## EXERCISE
From the records below, extract only the lines running from the line with "Keep writing the" to the line with "0.03)).build('base_plate', M_bar, t)", both lines included, reproducing them exactly.

## DATASET EXTRACT

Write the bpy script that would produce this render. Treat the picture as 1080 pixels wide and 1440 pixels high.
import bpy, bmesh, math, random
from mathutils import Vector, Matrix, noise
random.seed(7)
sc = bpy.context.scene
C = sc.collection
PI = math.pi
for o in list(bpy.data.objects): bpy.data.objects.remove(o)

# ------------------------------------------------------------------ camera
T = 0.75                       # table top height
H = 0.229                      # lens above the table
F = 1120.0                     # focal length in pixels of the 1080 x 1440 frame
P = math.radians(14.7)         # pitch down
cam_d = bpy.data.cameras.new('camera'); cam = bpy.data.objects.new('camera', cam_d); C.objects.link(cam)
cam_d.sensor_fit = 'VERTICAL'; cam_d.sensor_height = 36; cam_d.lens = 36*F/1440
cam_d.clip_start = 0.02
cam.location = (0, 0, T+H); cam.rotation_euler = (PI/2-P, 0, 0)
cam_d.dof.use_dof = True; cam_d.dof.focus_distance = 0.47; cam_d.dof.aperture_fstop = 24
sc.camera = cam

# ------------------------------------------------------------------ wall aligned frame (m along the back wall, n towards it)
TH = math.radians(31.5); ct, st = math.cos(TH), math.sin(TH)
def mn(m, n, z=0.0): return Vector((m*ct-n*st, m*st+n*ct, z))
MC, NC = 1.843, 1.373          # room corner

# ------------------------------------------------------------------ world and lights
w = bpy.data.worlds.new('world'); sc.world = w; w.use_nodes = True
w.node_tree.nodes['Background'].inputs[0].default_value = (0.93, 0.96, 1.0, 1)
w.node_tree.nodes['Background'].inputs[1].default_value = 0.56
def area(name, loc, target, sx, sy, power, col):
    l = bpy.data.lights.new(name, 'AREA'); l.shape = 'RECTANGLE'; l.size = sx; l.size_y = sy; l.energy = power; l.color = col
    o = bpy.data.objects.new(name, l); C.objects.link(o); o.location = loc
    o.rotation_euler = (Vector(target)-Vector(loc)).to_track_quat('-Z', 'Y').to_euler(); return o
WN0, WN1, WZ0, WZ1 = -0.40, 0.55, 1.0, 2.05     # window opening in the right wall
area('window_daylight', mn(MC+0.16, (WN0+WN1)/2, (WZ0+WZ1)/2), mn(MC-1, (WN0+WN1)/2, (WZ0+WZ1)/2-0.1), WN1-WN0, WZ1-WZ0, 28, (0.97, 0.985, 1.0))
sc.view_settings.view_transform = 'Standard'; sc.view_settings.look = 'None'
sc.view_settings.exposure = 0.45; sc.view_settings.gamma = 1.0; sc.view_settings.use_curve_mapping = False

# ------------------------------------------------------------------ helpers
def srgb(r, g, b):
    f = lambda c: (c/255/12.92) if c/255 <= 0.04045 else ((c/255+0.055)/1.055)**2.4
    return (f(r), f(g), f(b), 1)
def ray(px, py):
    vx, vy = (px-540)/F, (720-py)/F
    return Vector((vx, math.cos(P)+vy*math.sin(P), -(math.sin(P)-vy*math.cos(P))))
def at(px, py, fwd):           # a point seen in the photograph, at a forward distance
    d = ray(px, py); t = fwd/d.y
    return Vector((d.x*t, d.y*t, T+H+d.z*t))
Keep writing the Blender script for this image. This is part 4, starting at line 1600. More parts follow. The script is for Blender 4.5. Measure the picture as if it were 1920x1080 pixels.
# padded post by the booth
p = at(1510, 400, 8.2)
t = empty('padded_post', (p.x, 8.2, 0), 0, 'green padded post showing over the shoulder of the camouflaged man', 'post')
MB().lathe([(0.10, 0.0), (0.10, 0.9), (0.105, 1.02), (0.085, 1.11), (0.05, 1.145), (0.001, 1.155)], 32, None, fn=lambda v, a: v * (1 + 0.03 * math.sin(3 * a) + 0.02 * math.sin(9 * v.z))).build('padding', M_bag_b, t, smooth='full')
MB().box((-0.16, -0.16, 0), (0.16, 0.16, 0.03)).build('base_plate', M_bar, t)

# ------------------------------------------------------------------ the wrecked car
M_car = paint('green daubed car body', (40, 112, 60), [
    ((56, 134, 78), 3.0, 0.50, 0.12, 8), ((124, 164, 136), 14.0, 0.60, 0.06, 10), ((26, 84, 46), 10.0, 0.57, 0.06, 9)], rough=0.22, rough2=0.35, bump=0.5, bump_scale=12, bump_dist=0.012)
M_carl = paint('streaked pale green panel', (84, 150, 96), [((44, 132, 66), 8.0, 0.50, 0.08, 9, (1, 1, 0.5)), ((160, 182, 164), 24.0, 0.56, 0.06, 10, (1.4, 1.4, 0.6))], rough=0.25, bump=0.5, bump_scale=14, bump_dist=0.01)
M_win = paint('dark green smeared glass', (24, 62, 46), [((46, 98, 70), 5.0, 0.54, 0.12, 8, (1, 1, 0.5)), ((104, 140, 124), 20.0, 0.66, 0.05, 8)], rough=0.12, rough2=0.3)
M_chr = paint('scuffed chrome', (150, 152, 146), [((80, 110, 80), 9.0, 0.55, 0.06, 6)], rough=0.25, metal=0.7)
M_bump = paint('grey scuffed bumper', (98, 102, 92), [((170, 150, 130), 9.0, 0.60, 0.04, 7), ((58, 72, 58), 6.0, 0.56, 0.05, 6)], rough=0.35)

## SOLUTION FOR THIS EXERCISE
Keep writing the Blender script for this image. This is part 4, starting at line 1600. More parts follow. The script is for Blender 4.5. Measure the picture as if it were 1920x1080 pixels.
# padded post by the booth
p = at(1510, 400, 8.2)
t = empty('padded_post', (p.x, 8.2, 0), 0, 'green padded post showing over the shoulder of the camouflaged man', 'post')
MB().lathe([(0.10, 0.0), (0.10, 0.9), (0.105, 1.02), (0.085, 1.11), (0.05, 1.145), (0.001, 1.155)], 32, None, fn=lambda v, a: v * (1 + 0.03 * math.sin(3 * a) + 0.02 * math.sin(9 * v.z))).build('padding', M_bag_b, t, smooth='full')
MB().box((-0.16, -0.16, 0), (0.16, 0.16, 0.03)).build('base_plate', M_bar, t)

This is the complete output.